**Problem details**
Your task is to copy the listing exactly, with the pictures left out.

___ Data shown

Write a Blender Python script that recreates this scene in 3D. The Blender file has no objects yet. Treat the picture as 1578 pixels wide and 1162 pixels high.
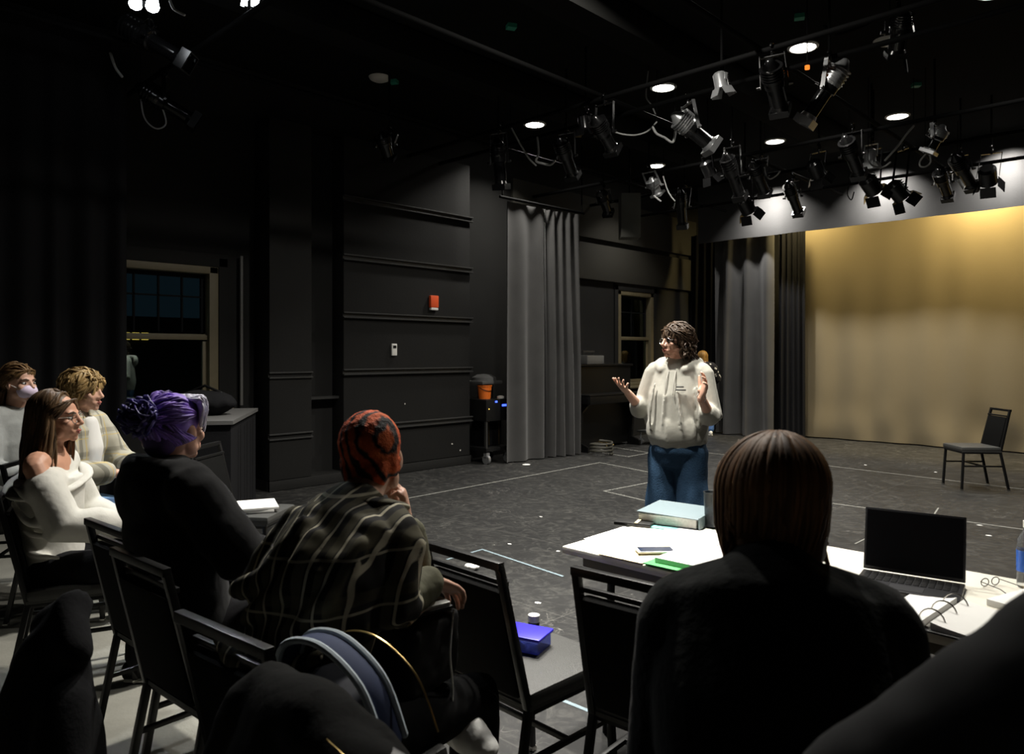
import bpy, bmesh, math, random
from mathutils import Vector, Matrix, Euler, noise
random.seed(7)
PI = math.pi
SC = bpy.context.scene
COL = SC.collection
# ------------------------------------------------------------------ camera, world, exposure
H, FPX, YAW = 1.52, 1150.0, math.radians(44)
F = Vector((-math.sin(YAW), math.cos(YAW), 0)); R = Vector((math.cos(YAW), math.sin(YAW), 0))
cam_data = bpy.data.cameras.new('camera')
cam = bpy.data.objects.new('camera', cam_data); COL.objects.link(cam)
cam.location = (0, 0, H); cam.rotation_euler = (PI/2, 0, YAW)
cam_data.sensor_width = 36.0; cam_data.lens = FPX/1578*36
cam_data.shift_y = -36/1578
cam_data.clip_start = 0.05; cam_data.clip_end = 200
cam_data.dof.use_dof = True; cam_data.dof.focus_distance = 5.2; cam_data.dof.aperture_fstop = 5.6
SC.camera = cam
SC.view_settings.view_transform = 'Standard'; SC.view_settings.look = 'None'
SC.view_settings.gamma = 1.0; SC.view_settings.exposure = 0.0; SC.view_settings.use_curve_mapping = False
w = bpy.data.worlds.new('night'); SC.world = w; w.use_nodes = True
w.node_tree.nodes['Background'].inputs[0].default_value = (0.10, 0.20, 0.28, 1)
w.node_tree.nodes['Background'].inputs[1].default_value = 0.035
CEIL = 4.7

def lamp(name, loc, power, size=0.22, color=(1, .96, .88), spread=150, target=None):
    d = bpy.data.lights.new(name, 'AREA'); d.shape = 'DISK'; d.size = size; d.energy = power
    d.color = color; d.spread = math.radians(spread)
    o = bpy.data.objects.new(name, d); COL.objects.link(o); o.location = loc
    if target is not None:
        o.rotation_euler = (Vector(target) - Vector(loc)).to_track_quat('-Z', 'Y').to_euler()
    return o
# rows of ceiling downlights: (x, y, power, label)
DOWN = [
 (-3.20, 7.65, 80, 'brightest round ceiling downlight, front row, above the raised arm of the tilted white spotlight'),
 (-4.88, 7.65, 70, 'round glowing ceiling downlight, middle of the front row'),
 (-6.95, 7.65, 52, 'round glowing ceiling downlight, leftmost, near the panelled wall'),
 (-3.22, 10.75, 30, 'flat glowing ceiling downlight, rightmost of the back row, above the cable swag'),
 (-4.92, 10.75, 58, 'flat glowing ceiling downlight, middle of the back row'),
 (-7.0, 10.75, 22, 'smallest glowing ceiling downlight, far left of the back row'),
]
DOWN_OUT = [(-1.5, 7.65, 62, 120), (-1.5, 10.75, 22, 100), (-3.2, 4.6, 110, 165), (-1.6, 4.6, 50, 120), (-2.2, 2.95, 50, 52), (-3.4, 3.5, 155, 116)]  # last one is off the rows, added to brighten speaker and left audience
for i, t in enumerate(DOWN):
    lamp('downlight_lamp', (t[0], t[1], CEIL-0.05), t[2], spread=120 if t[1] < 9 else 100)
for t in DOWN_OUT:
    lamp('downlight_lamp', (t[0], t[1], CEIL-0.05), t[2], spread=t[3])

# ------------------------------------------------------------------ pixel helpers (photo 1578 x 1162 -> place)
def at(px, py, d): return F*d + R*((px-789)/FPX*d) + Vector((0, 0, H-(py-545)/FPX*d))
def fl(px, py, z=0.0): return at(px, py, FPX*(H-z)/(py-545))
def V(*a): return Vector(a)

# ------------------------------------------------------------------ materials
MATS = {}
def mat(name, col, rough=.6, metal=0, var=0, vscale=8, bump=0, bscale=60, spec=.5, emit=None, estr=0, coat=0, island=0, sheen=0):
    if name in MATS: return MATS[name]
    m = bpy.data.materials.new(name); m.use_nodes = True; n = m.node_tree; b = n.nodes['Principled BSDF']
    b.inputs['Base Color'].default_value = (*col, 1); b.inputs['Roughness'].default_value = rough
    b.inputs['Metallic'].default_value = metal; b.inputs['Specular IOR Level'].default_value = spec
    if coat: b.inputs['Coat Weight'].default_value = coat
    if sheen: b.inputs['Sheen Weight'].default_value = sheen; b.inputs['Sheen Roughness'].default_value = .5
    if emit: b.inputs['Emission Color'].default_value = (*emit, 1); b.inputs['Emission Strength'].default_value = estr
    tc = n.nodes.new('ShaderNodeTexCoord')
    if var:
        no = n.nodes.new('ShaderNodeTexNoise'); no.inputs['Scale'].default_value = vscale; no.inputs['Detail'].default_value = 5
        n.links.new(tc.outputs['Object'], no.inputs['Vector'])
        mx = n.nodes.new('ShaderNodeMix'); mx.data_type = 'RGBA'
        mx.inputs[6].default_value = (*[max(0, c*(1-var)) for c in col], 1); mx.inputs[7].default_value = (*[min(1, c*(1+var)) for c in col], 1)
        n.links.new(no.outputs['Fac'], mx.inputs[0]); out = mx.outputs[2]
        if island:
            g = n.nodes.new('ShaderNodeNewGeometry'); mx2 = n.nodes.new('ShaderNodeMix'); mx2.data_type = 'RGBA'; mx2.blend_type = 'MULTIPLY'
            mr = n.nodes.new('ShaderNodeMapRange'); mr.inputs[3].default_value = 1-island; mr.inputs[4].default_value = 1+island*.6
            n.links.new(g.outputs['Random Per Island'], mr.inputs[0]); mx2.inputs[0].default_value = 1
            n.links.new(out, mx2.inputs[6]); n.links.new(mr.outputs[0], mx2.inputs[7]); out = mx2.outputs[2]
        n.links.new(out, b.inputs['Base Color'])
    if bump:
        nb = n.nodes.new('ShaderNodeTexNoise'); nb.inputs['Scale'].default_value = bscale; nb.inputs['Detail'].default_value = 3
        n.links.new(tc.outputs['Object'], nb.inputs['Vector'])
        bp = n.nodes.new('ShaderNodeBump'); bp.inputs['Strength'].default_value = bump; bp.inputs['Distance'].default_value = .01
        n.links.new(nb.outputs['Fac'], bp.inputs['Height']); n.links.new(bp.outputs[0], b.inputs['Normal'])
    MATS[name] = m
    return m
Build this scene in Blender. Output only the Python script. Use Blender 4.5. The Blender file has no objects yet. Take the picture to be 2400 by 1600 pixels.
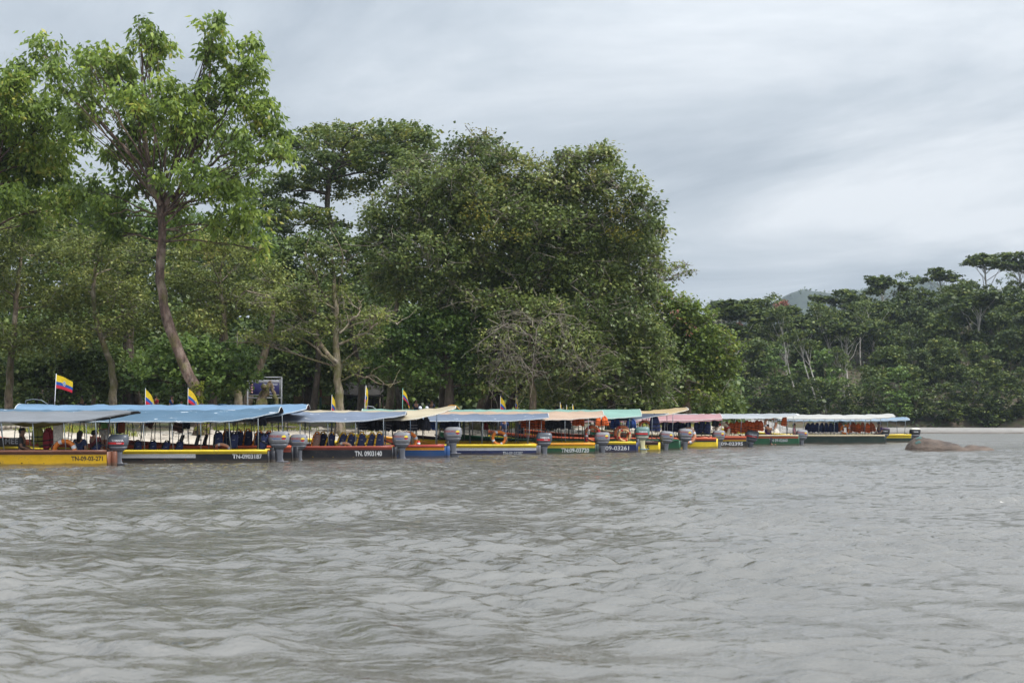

______

**Finished answer**
Write a Blender Python script that recreates this scene in 3D. The Blender file has no objects yet. Treat the picture as 1578 pixels wide and 1162 pixels high.
import bpy, bmesh, math, random
from mathutils import Vector, Matrix, Euler, noise
random.seed(7)
PI = math.pi
SC = bpy.context.scene
COL = SC.collection
# ------------------------------------------------------------------ camera, world, exposure
H, FPX, YAW = 1.52, 1150.0, math.radians(44)
F = Vector((-math.sin(YAW), math.cos(YAW), 0)); R = Vector((math.cos(YAW), math.sin(YAW), 0))
cam_data = bpy.data.cameras.new('camera')
cam = bpy.data.objects.new('camera', cam_data); COL.objects.link(cam)
cam.location = (0, 0, H); cam.rotation_euler = (PI/2, 0, YAW)
cam_data.sensor_width = 36.0; cam_data.lens = FPX/1578*36
cam_data.shift_y = -36/1578
cam_data.clip_start = 0.05; cam_data.clip_end = 200
cam_data.dof.use_dof = True; cam_data.dof.focus_distance = 5.2; cam_data.dof.aperture_fstop = 5.6
SC.camera = cam
SC.view_settings.view_transform = 'Standard'; SC.view_settings.look = 'None'
SC.view_settings.gamma = 1.0; SC.view_settings.exposure = 0.0; SC.view_settings.use_curve_mapping = False
w = bpy.data.worlds.new('night'); SC.world = w; w.use_nodes = True
w.node_tree.nodes['Background'].inputs[0].default_value = (0.10, 0.20, 0.28, 1)
w.node_tree.nodes['Background'].inputs[1].default_value = 0.035
CEIL = 4.7

def lamp(name, loc, power, size=0.22, color=(1, .96, .88), spread=150, target=None):
    d = bpy.data.lights.new(name, 'AREA'); d.shape = 'DISK'; d.size = size; d.energy = power
    d.color = color; d.spread = math.radians(spread)
    o = bpy.data.objects.new(name, d); COL.objects.link(o); o.location = loc
    if target is not None:
        o.rotation_euler = (Vector(target) - Vector(loc)).to_track_quat('-Z', 'Y').to_euler()
    return o
# rows of ceiling downlights: (x, y, power, label)
DOWN = [
 (-3.20, 7.65, 80, 'brightest round ceiling downlight, front row, above the raised arm of the tilted white spotlight'),
 (-4.88, 7.65, 70, 'round glowing ceiling downlight, middle of the front row'),
 (-6.95, 7.65, 52, 'round glowing ceiling downlight, leftmost, near the panelled wall'),
 (-3.22, 10.75, 30, 'flat glowing ceiling downlight, rightmost of the back row, above the cable swag'),
 (-4.92, 10.75, 58, 'flat glowing ceiling downlight, middle of the back row'),
 (-7.0, 10.75, 22, 'smallest glowing ceiling downlight, far left of the back row'),
]
DOWN_OUT = [(-1.5, 7.65, 62, 120), (-1.5, 10.75, 22, 100), (-3.2, 4.6, 110, 165), (-1.6, 4.6, 50, 120), (-2.2, 2.95, 50, 52), (-3.4, 3.5, 155, 116)]  # last one is off the rows, added to brighten speaker and left audience
for i, t in enumerate(DOWN):
    lamp('downlight_lamp', (t[0], t[1], CEIL-0.05), t[2], spread=120 if t[1] < 9 else 100)
for t in DOWN_OUT:
    lamp('downlight_lamp', (t[0], t[1], CEIL-0.05), t[2], spread=t[3])

# ------------------------------------------------------------------ pixel helpers (photo 1578 x 1162 -> place)
def at(px, py, d): return F*d + R*((px-789)/FPX*d) + Vector((0, 0, H-(py-545)/FPX*d))
def fl(px, py, z=0.0): return at(px, py, FPX*(H-z)/(py-545))
def V(*a): return Vector(a)

# ------------------------------------------------------------------ materials
MATS = {}
def mat(name, col, rough=.6, metal=0, var=0, vscale=8, bump=0, bscale=60, spec=.5, emit=None, estr=0, coat=0, island=0, sheen=0):
    if name in MATS: return MATS[name]
    m = bpy.data.materials.new(name); m.use_nodes = True; n = m.node_tree; b = n.nodes['Principled BSDF']
    b.inputs['Base Color'].default_value = (*col, 1); b.inputs['Roughness'].default_value = rough
    b.inputs['Metallic'].default_value = metal; b.inputs['Specular IOR Level'].default_value = spec
    if coat: b.inputs['Coat Weight'].default_value = coat
    if sheen: b.inputs['Sheen Weight'].default_value = sheen; b.inputs['Sheen Roughness'].default_value = .5
    if emit: b.inputs['Emission Color'].default_value = (*emit, 1); b.inputs['Emission Strength'].default_value = estr
    tc = n.nodes.new('ShaderNodeTexCoord')
    if var:
        no = n.nodes.new('ShaderNodeTexNoise'); no.inputs['Scale'].default_value = vscale; no.inputs['Detail'].default_value = 5
        n.links.new(tc.outputs['Object'], no.inputs['Vector'])
        mx = n.nodes.new('ShaderNodeMix'); mx.data_type = 'RGBA'
        mx.inputs[6].default_value = (*[max(0, c*(1-var)) for c in col], 1); mx.inputs[7].default_value = (*[min(1, c*(1+var)) for c in col], 1)
        n.links.new(no.outputs['Fac'], mx.inputs[0]); out = mx.outputs[2]
        if island:
            g = n.nodes.new('ShaderNodeNewGeometry'); mx2 = n.nodes.new('ShaderNodeMix'); mx2.data_type = 'RGBA'; mx2.blend_type = 'MULTIPLY'
            mr = n.nodes.new('ShaderNodeMapRange'); mr.inputs[3].default_value = 1-island; mr.inputs[4].default_value = 1+island*.6
            n.links.new(g.outputs['Random Per Island'], mr.inputs[0]); mx2.inputs[0].default_value = 1
            n.links.new(out, mx2.inputs[6]); n.links.new(mr.outputs[0], mx2.inputs[7]); out = mx2.outputs[2]
        n.links.new(out, b.inputs['Base Color'])
    if bump:
        nb = n.nodes.new('ShaderNodeTexNoise'); nb.inputs['Scale'].default_value = bscale; nb.inputs['Detail'].default_value = 3
        n.links.new(tc.outputs['Object'], nb.inputs['Vector'])
        bp = n.nodes.new('ShaderNodeBump'); bp.inputs['Strength'].default_value = bump; bp.inputs['Distance'].default_value = .01
        n.links.new(nb.outputs['Fac'], bp.inputs['Height']); n.links.new(bp.outputs[0], b.inputs['Normal'])
    MATS[name] = m
    return m
Build this scene in Blender. Output only the Python script. Use Blender 4.5. The Blender file has no objects yet. Take the picture to be 2400 by 1600 pixels.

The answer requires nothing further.